Polite Speech Habitus as Socio-cultural Regulator of Social Network
Searching for a Linguistic Anthropological Definition of Speech Politeness and its Functional Range
DOI:
https://doi.org/10.14712/12128112.3307Keywords:
politeness, regulative function, verbal behavior, evaluative mechanismAbstract
The article aims to monitor the functional range of communication and speech based on the essence of language markets in geographically and politically different social configurations. Speech behavior, which is part of all human interaction with other people, is a very broad phenomenon, and one of its modularities is the specific area that we call speech courtesy or politeness.
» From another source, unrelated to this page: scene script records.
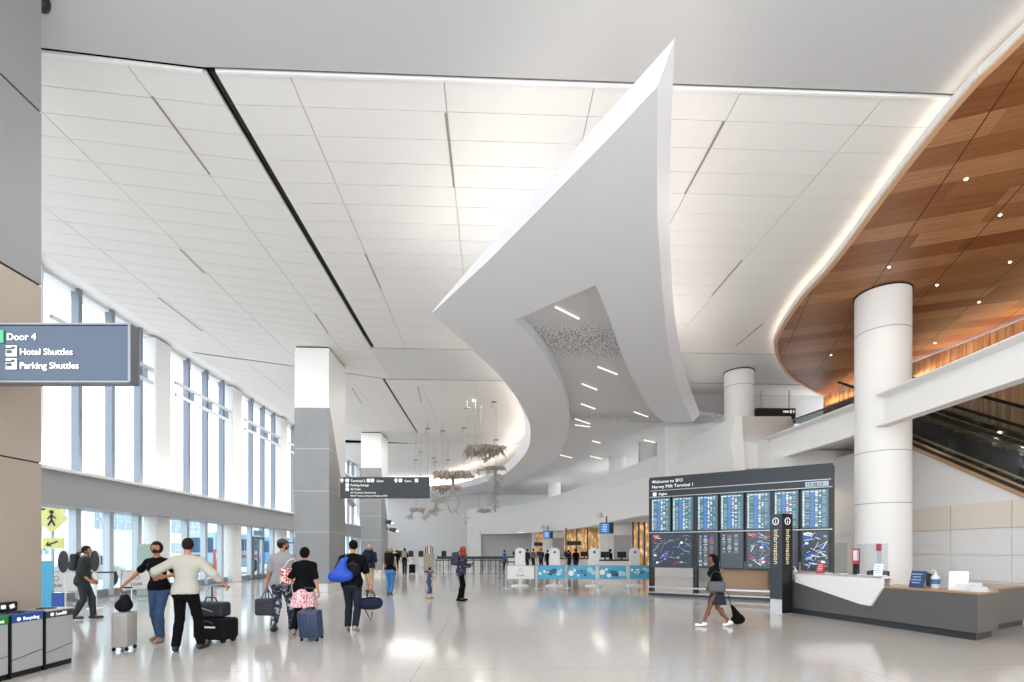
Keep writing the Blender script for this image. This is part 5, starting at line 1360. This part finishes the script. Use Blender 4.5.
# ---------------------------------------------------------------- luggage
M_nyl = mat('nylon_black', '101115', .7, bump=.2, spec=.15); M_navy = mat('nylon_navy', '172036', .7, bump=.2, spec=.2, var=.12, scale=40)
def suitcase(lab, pos, rz, w=.36, d=.24, h=.54, m=None, grip=None, tilt=0, ribs=5, name='suitcase'):
    t = T(name, lab, 'suitcase', tuple(pos), rz); M = Matrix.Rotation(tilt, 3, 'X')
    def q(v): return M@Vector(v)
    k = MB().box(q((0, 0, h/2+.06)), (w, d, h), M=M, bev=.045); k.build('shell', m, t, smooth=True)
    k = MB()
    for i in range(ribs): x = -w*.36+w*.72*i/(ribs-1); k.box(q((x, -d/2-.003, h/2+.06)), (.012, .012, h*.86), M=M); k.box(q((x, d/2+.003, h/2+.06)), (.012, .012, h*.86), M=M)
    k.each('rib', m, t)
    k = MB()
    for sx_2 in (-1, 1):
        for sy in (-1, 1): c = q((sx_2*w*.38, sy*d*.36, .035)); k.add([(c.x+dx, c.y+.032*math.cos(a*PI/6), c.z+.032*math.sin(a*PI/6)) for dx in (-.015, .015) for a in range(12)], [(i, (i+1) % 12, (i+1) % 12+12, i+12) for i in range(12)]+[tuple(range(12))[::-1], tuple(range(12, 24))])
    k.each('wheel', M_rub, t)
    hh = h+.06
    k = MB(); gl = .38
    for sx_2 in (-1, 1): k.tube([q((sx_2*w*.22, d*.3, hh-.05)), q((sx_2*w*.22, d*.3, hh+gl))], .008, 6)
    k.each('telescopic_rod', M_steel, t); MB().tube([q((-w*.25, d*.3, hh+gl)), q((w*.25, d*.3, hh+gl))], .015, 8).build('grip', M_black, t)
    MB().tube([q((-.07, 0, hh-.005)), q((-.06, 0, hh+.035)), q((.06, 0, hh+.035)), q((.07, 0, hh-.005))], .010, 6).build('carry_handle', M_black, t); return t
def duffel(lab, pos, rz, L=.48, r=.15, m=None, hz=.32, name='duffel_bag', boxy=False, strap=False):
    t = T(name, lab, 'bag', tuple(pos), rz)    # pos = where the handles are held; bag hangs below
    cz = -hz-r
    def f(P):
        if boxy: q = np.abs(P-np.array((0, 0, cz)))-np.array((L/2-.05, r*.75-.05, r-.05)); return np.linalg.norm(np.maximum(q, 0), axis=-1)+np.minimum(q.max(-1), 0)-.05
        return smin(rc(P*np.array((1, 1.15, 1)), (-L/2+r*.7, 0, cz), (L/2-r*.7, 0, cz), r*.92, r*.92), np.maximum(ell(P, (0, 0, cz), (L/2, r, r)), -9), .03)
    mk('bag_body', [nets(f, (-L/2-.08, -r-.1, cz-r-.06), (L/2+.08, r+.1, cz+r+.06), .014)], m, t)
    k = MB()
    for sy in (-1, 1): k.tube([(-L*.2, sy*r*.7, cz+r*.5), (-L*.17, sy*.05, cz+r+.04), (-.03, sy*.012, -.01), (.03, sy*.012, -.01), (L*.17, sy*.05, cz+r+.04), (L*.2, sy*r*.7, cz+r*.5)], .011, 6)
    k.each('handle', M_black, t)
    k = MB().box((0, 0, cz+r*.985), (L*.7, .015, .012)); k.build('zip', M_steel, t)
    if strap: MB().tube([(-L*.4, 0, cz+.02), (-L*.2, -.02, cz-r-.05), (0, -.02, cz-r-.22), (.03, .0, cz-r-.05)], .012, 6).build('hanging_strap', M_black, t)
    return t
def backpack(lab, pe, m, w=.30, h=.44, d=.17, zoff=.0, side=0, name='backpack', off=0.0, sc_=1):
    # rests on the back of the person pe
    s = pe['s']; loc_ = pe['chest']+pe['R']@Vector((side, -.12-d/2-off, -h/2+.06+zoff))*s
    t = T(name, lab, 'backpack', tuple(loc_), 0); t.rotation_euler = (0, 0, pe['root'].rotation_euler[2])
    def f(P):
        b = np.array((w/2-.06, d/2-.05, h/2-.07)); q = np.abs(P-np.array((0, 0, h/2)))-b; d0 = np.linalg.norm(np.maximum(q, 0), axis=-1)+np.minimum(q.max(-1), 0)-.06
        q = np.abs(P-np.array((0, -d/2-.01, h*.3)))-np.array((w/2-.10, .005, h*.16)); d1 = np.linalg.norm(np.maximum(q, 0), axis=-1)+np.minimum(q.max(-1), 0)-.035
        return smin(d0, d1, .02)
    mk('pack_body', [nets(f, (-w/2-.08, -d/2-.12, -.05), (w/2+.08, d/2+.08, h+.05), .014)], m, t)
    k = MB(); 
    for q in (-1, 1): k.tube([(q*w*.27, d/2-.01, h*.95), (q*w*.3, d/2+.06, h*1.08), (q*w*.36, d/2+.20, h*1.02), (q*w*.40, d/2+.24, h*.75), (q*w*.44, d/2+.12, h*.3), (q*w*.36, d/2-.01, h*.12)], .014, 6)
    k.each('shoulder_strap', M_black, t); MB().tube([(-.03, d/2-.03, h-.01), (-.02, d/2-.03, h+.03), (.02, d/2-.03, h+.03), (.03, d/2-.03, h-.01)], .007, 5).build('top_loop', M_black, t)
    MB().tube([(-w*.36, -d*.35, h*.55), (-w*.34, -d*.42, h*.86), (0, -d*.44, h*.98), (w*.34, -d*.42, h*.86), (w*.36, -d*.35, h*.55)], .006, 5).build('zip', M_char, t)
    return t
def pat(name, c1, c2, scale, thr=.5, rough=.8, c3=None):
    m = mat(name, c1, rough); nt, b = nodes_of(m)
    tc = nt.nodes.new('ShaderNodeTexCoord'); v = nt.nodes.new('ShaderNodeTexNoise'); v.inputs['Scale'].default_value = scale; v.inputs['Detail'].default_value = 2; nt.links.new(tc.outputs['Object'], v.inputs['Vector'])
    st_ = [(0, hexc(c1)), (thr, hexc(c2))]
    if c3: st_.append((thr+.1, hexc(c3)))
    nt.links.new(ramp(nt, v.outputs['Fac'], st_, 'CONSTANT'), b.inputs['Base Color']); return m
M_tee = mat('tee_grey', '9a989b', .85, bump=.3, scale=14, spec=.12); M_blk = mat('cloth_black', '0a0b0d', .85, bump=.3, scale=14, spec=.12); M_jean = mat('denim', '3d5473', .85, var=.2, scale=14, bump=.3, spec=.12); M_jeanl = mat('denim_bright', '3f77b5', .85, var=.25, scale=16)
M_dj = mat('dark_denim', '242a36', .85, var=.2, scale=14, bump=.3, spec=.12); M_camo = pat('camouflage', '22283a', '4a5366', 14, .48, c3='b9bcc2'); M_pink = pat('pink_print', 'b8405a', 'e6c9cf', 40, .46)
M_khk = mat('khaki', 'b5a58e', .85); M_hb = mat('hair_black', '070606', .7, spec=.12, var=.3, scale=60); M_hbr = mat('hair_brown', '21160f', .7, spec=.15, var=.3, scale=60); M_hbl = mat('hair_blond', 'a58456', .7, spec=.2, var=.25, scale=60)
M_shirt = mat('shirt_cream', 'b3afa6', .85, bump=.4, scale=10); M_shk = mat('shoe_dark', '2a2625', .6); M_sht = mat('shoe_tan', 'a08a78', .6); M_shw = mat('shoe_white', 'e4e4e4', .5)
def dg(a): return math.radians(a)
def feet(px_, py_): p = gf(px_, py_); return (p.x, p.y)

# man in grey tee carrying a bag in his left hand, walking away
p1 = person('man in grey t-shirt, cap and camouflage trousers walking away, seen from behind', feet(281, 631), dg(-6), 1.80, 'tan', lf=(-.10, -.10, 0), rf=(.10, -.36, .05) if False else (.12, .20, 0), lh=(-.30, .02, .86), top=M_tee, sleeve=.8, hem=.90, legs=M_camo, shoe=M_shk, hair=M_hbr, cap=mat('cap_grey', '3f434b', .8), yaw=-.8, mask=M_blk, heavy=1.05, loose=.022)
h = p1['hands'][0]; duffel('dark grey boxy bag carried in the left hand of the man in grey t-shirt', h, dg(-12), .42, .17, mat('bag_slate', '34373d', .75, var=.12, scale=30), .17, boxy=True)
# woman in black with pink skirt
p2 = person('woman with short dark hair in black t-shirt and pink patterned skirt, walking away', feet(304, 634), dg(4), 1.66, 'tan', True, lf=(-.10, -.34, .06), rf=(.10, .16, 0), lh=(-.22, .10, .95), rh=(.30, -.06, .84), top=M_blk, sleeve=.85, hem=.95, skirt=(M_pink, .56, .09), legs=M_blk, shoe=M_sht, hair=M_hb, hairkind='bob', heavy=1.18, loose=.02)
h = p2['hands'][1]; suitcase('dark blue ribbed suitcase rolling behind the woman in pink skirt', gf(312, 640), dg(-8), .38, .25, .50, mat('case_blue', '2f3c58', .45, var=.1, scale=30), tilt=.18)
c = p2['base']+p2['R']@Vector((-.30, -.02, 1.12)); t = T('shoulder_bag', 'red and white patterned shoulder bag between the couple', 'bag', tuple(c), p2['root'].rotation_euler[2]+.3)
def f(P): q = np.abs(P-np.array((0, 0, 0)))-np.array((.09, .02, .11)); return np.linalg.norm(np.maximum(q, 0), axis=-1)+np.minimum(q.max(-1), 0)-.045
mk('bag_body', [nets(f, (-.2, -.12, -.22), (.2, .12, .22), .014)], pat('red_white_print', 'a8323e', 'e8dcd8', 30, .5), t)
MB().tube([(-.08, 0, .14), (.02, 0, .30), (.12, 0, .34), (.14, .03, .28), (.08, 0, .14)], .012, 6).build('strap', mat('strap_white', 'd8d4d0', .6), t)
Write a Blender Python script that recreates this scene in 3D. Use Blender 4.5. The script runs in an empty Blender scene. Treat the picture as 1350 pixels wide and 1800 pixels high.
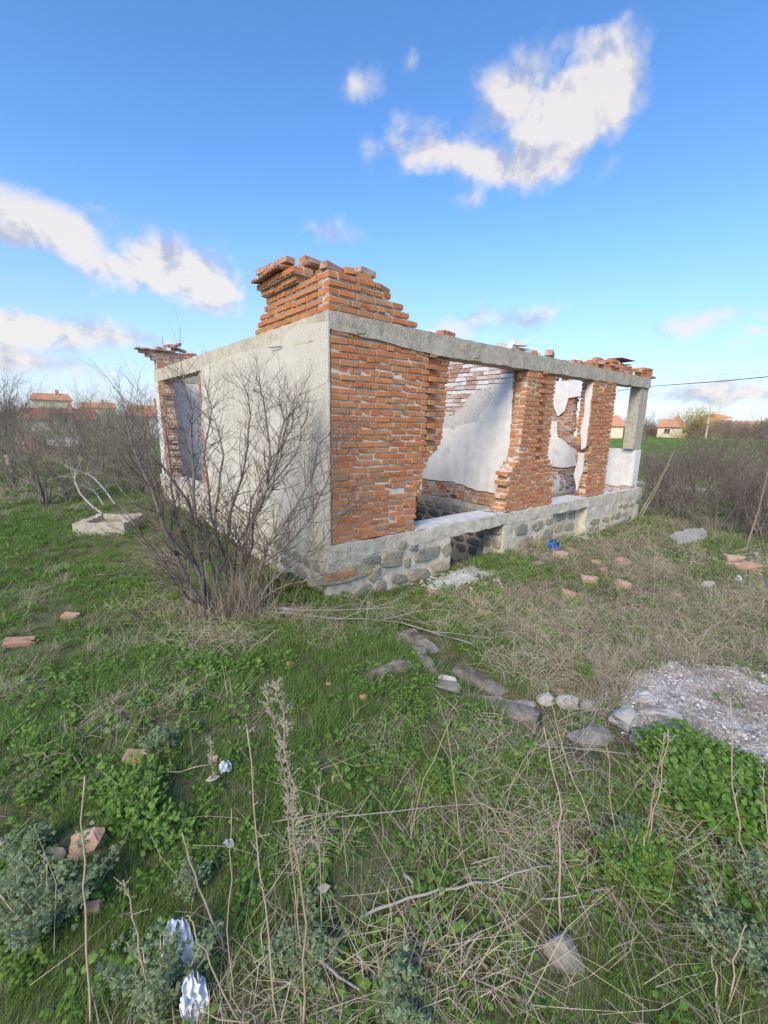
import bpy, bmesh, math, random
import numpy as np
from math import sin, cos, pi, radians, atan, atan2, hypot, exp
from mathutils import Vector, Matrix, noise, Euler

random.seed(7)
np.random.seed(7)
SC = bpy.context.scene
COL = SC.collection

# ------------------------------------------------------------------ camera
F, CX, CY = 762.0, 675.0, 900.0
PITCH, ROLL, EYE = atan(159 / 762.), atan(0.0195), 1.65
_f = Vector((0, cos(PITCH), -sin(PITCH)))
_r0 = Vector((1, 0, 0)); _u0 = Vector((0, sin(PITCH), cos(PITCH)))
_r = _r0 * cos(ROLL) + _u0 * sin(ROLL)
_u = _u0 * cos(ROLL) - _r0 * sin(ROLL)
cam_data = bpy.data.cameras.new('camera')
cam = bpy.data.objects.new('camera', cam_data); COL.objects.link(cam)
cam_data.sensor_fit = 'VERTICAL'; cam_data.sensor_height = 24.0
cam_data.lens = F / 1800.0 * 24.0
cam_data.clip_start = 0.05; cam_data.clip_end = 3000
m = Matrix.Identity(4)
for i in range(3):
    m[i][0] = _r[i]; m[i][1] = _u[i]; m[i][2] = -_f[i]
m[2][3] = EYE
cam.matrix_world = m
SC.camera = cam
CAMP = Vector((0, 0, EYE))

# ------------------------------------------------------------------ sun, sky
SUN_AZ, SUN_EL = radians(-158), radians(38)
sun_d = bpy.data.lights.new('sun', 'SUN')
sun_d.energy = 3.0; sun_d.angle = radians(26); sun_d.color = (1.0, 0.88, 0.70)
sun = bpy.data.objects.new('sun', sun_d); COL.objects.link(sun)
sv = Vector((sin(SUN_AZ) * cos(SUN_EL), cos(SUN_AZ) * cos(SUN_EL), sin(SUN_EL)))
sun.rotation_euler = sv.to_track_quat('Z', 'Y').to_euler()

SC.view_settings.view_transform = 'Standard'
SC.view_settings.look = 'None'
SC.view_settings.gamma = 1.0
SC.view_settings.use_curve_mapping = False
SC.view_settings.exposure = 0.42

world = bpy.data.worlds.new('World'); SC.world = world; world.use_nodes = True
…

Speech politeness is one of the characteristics of human behavior in society, and arises from the need to respond to the structure of this society, to relationships between individuals, to social stratification, and to archetypal standards of behavior; all of this is then reflected in the language by coded entities that reveal trends in social mobility, as well as in the type of social modalities of linguistic ethnicity. However, this is not just a phenomenon that arises as a reaction, reflecting the aforementioned cultural and social facts in merely one way; it is also a phenomenon that shapes and maintains the structure of society, its stratification, and the relationships between individuals itself. Speech politeness is thus an immanent part of all linguistic behavior of man, and one can observe its characteristic aspects, which are either i) common for the studied linguistic communities or ii) different, which then appear as distinctive features of two culturally linguistic formulas.